* Task to carry out *
Wherever a line in the data below holds "scene", copy that line.

* Data shown *
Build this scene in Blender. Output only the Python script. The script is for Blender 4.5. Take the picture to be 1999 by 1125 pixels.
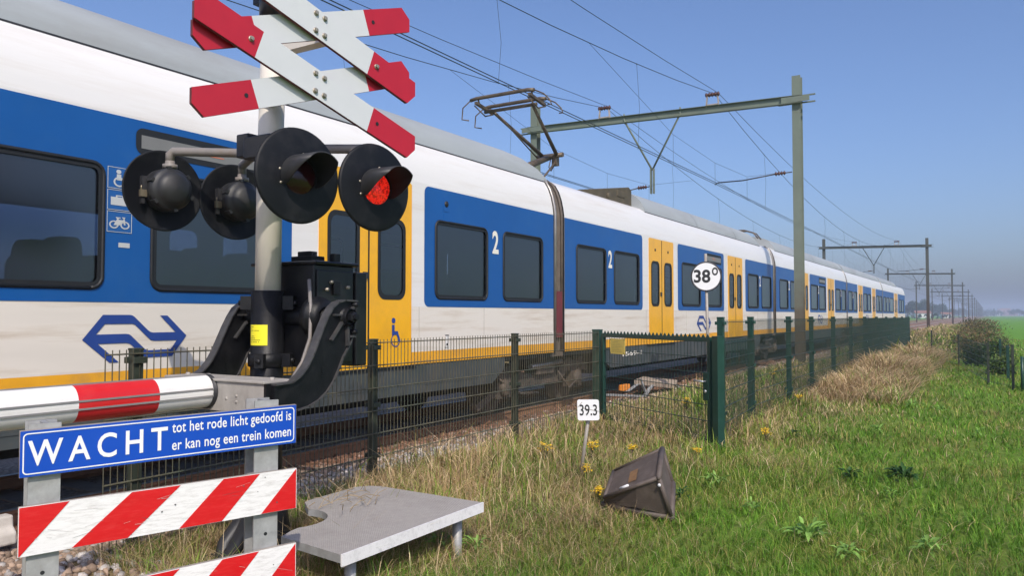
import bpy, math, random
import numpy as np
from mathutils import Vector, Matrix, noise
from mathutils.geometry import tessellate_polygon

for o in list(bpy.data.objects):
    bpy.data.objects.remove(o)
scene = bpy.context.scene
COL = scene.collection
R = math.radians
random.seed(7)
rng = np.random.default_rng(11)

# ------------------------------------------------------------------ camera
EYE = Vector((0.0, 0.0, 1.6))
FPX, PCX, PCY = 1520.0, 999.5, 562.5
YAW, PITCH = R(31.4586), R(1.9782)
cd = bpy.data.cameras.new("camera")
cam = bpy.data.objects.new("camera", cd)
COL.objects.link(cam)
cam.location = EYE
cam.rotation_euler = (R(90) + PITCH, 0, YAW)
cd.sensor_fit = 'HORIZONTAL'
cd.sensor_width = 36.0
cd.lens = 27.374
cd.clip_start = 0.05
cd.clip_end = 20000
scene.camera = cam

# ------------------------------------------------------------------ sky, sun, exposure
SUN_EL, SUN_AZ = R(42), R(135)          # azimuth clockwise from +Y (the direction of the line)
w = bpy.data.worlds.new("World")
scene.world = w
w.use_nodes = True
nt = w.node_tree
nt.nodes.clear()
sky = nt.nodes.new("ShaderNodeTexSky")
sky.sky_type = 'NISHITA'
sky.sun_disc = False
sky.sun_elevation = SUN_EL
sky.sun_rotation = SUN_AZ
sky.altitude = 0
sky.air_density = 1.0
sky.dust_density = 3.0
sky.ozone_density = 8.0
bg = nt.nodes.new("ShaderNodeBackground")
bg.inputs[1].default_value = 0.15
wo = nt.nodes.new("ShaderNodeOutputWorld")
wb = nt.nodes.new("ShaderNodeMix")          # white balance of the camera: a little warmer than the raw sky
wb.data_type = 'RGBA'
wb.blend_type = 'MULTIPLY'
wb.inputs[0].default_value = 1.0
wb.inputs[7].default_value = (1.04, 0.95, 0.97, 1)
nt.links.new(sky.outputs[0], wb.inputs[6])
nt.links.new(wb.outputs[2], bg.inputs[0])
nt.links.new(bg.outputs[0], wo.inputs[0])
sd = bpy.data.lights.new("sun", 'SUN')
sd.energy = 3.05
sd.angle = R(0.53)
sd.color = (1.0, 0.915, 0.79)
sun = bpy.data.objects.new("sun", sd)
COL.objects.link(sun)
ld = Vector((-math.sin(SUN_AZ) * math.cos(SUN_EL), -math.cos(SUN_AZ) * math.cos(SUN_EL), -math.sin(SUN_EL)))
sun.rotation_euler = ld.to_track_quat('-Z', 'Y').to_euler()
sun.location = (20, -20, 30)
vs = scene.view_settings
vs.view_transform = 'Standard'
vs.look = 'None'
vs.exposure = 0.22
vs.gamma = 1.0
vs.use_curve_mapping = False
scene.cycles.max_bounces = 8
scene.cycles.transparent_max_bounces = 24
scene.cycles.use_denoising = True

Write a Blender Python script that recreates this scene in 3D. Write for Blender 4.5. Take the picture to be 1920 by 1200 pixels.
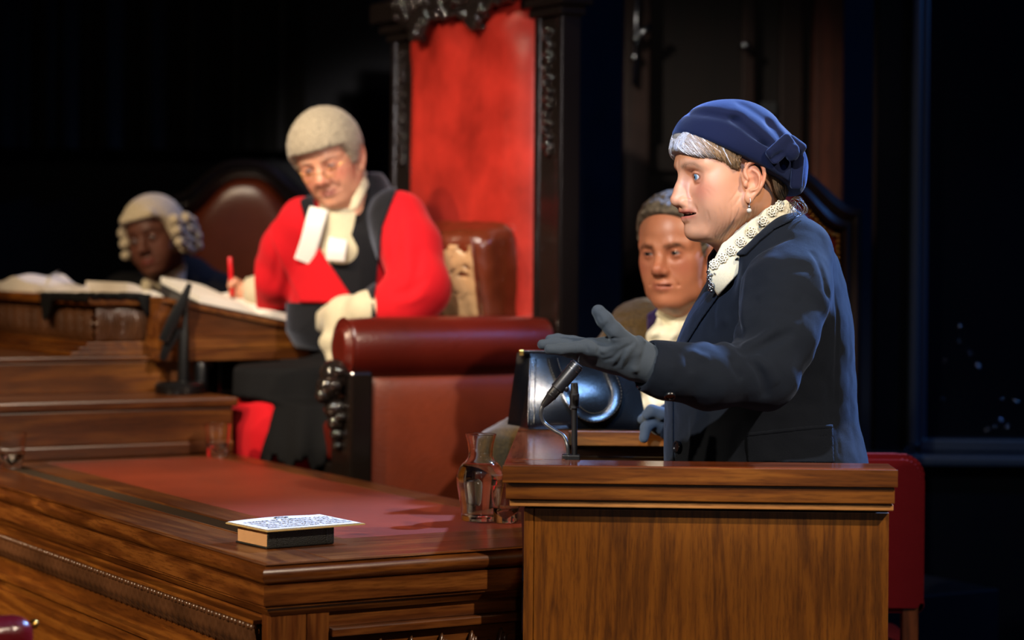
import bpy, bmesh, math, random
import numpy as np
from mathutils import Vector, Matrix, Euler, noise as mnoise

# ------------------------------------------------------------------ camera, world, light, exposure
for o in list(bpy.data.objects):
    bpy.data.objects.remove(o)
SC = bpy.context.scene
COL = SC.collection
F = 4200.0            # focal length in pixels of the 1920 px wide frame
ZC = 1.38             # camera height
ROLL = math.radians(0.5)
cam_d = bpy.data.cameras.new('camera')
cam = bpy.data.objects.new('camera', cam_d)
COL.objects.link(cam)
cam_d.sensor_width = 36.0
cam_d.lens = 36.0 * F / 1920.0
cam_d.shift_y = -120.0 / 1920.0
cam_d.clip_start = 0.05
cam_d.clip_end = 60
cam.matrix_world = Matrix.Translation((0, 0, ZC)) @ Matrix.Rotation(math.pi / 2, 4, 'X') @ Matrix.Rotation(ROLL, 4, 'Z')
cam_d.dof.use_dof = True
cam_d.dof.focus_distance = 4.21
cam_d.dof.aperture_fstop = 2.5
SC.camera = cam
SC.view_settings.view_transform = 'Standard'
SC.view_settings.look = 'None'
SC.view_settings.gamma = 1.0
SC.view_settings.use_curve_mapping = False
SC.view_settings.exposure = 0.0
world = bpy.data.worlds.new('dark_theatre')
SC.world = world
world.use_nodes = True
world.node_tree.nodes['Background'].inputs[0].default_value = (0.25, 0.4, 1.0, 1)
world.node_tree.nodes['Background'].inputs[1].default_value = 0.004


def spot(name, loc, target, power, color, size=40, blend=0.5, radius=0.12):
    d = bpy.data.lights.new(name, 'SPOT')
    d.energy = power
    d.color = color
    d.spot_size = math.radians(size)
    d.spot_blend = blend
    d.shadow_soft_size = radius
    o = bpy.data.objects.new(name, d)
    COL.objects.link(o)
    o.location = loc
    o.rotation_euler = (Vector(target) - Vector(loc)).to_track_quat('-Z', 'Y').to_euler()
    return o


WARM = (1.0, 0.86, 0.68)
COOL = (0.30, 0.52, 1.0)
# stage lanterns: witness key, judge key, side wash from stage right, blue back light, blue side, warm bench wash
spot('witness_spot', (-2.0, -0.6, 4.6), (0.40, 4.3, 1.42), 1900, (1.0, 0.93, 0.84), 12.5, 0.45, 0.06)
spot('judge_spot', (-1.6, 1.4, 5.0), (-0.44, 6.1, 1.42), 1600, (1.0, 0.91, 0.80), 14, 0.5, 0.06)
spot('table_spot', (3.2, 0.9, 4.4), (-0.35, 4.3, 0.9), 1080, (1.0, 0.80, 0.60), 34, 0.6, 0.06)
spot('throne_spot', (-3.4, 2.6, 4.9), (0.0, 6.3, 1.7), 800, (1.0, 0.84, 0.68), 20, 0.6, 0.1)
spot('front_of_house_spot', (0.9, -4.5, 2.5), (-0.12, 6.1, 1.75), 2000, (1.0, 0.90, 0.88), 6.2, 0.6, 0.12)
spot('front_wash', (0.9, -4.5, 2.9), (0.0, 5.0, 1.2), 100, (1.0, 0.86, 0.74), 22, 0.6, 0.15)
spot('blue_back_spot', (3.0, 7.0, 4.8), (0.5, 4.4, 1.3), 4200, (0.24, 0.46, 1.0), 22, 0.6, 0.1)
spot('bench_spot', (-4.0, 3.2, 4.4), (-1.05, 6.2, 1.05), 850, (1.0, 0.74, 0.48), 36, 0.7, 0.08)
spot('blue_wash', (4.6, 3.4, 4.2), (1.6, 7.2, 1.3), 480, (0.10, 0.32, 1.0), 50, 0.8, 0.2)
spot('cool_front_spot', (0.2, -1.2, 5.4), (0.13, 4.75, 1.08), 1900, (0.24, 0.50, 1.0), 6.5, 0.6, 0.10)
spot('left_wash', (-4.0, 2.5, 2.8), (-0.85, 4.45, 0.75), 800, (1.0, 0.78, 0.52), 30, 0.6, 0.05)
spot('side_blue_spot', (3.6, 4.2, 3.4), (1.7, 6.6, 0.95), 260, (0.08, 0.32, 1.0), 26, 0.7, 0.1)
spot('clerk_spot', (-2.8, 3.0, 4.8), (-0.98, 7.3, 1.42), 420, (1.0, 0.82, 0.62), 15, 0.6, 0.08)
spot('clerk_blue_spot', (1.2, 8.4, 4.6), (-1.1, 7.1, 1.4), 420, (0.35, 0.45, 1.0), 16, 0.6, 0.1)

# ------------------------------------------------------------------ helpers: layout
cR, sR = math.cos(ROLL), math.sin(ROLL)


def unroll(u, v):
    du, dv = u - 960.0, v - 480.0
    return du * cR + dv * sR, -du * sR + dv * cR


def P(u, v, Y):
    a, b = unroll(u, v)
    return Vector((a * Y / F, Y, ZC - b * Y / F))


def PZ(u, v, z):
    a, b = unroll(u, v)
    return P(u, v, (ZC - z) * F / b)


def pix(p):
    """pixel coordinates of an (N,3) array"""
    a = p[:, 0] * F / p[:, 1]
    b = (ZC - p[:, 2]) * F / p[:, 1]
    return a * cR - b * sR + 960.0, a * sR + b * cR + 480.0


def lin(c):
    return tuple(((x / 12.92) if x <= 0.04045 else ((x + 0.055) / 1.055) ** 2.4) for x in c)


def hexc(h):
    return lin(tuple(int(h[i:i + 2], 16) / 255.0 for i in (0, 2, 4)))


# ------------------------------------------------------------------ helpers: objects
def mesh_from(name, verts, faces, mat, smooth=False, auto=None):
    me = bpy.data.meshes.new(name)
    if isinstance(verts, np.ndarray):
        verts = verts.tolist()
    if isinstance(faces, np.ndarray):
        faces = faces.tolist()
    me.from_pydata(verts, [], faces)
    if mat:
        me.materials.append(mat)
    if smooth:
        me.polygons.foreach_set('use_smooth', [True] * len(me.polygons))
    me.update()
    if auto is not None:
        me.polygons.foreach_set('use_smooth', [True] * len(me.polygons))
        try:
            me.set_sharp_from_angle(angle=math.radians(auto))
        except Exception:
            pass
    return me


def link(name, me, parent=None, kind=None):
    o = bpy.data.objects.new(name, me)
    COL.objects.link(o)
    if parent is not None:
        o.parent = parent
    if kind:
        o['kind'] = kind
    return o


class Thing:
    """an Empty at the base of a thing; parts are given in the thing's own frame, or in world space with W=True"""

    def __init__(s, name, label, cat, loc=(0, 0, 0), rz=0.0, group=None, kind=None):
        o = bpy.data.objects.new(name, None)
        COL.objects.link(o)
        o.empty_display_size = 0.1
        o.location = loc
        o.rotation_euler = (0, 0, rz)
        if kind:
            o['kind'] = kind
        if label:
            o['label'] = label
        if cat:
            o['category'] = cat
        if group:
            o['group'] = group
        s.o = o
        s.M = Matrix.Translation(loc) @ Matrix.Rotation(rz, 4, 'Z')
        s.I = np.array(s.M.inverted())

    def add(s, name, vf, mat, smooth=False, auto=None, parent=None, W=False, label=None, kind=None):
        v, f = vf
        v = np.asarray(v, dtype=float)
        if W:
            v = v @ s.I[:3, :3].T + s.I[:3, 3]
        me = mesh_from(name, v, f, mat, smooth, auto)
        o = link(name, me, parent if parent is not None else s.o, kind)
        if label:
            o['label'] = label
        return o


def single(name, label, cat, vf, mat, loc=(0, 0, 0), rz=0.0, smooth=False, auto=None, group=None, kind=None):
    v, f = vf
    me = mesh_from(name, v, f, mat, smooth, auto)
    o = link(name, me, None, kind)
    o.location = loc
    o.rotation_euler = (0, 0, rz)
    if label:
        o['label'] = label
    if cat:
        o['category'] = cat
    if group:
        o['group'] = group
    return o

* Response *
Build this scene in Blender. Output only the Python script. The script is for Blender 4.5. Take the picture to be 1999 by 1125 pixels.
scene = bpy.context.scene
COL = scene.collection
scene.camera = cam
scene.world = w
vs = scene.view_settings
scene.cycles.max_bounces = 8
scene.cycles.transparent_max_bounces = 24
scene.cycles.use_denoising = True
Write a Blender Python script that recreates this scene in 3D. Write for Blender 4.5. Take the picture to be 1920 by 1200 pixels.
SC = bpy.context.scene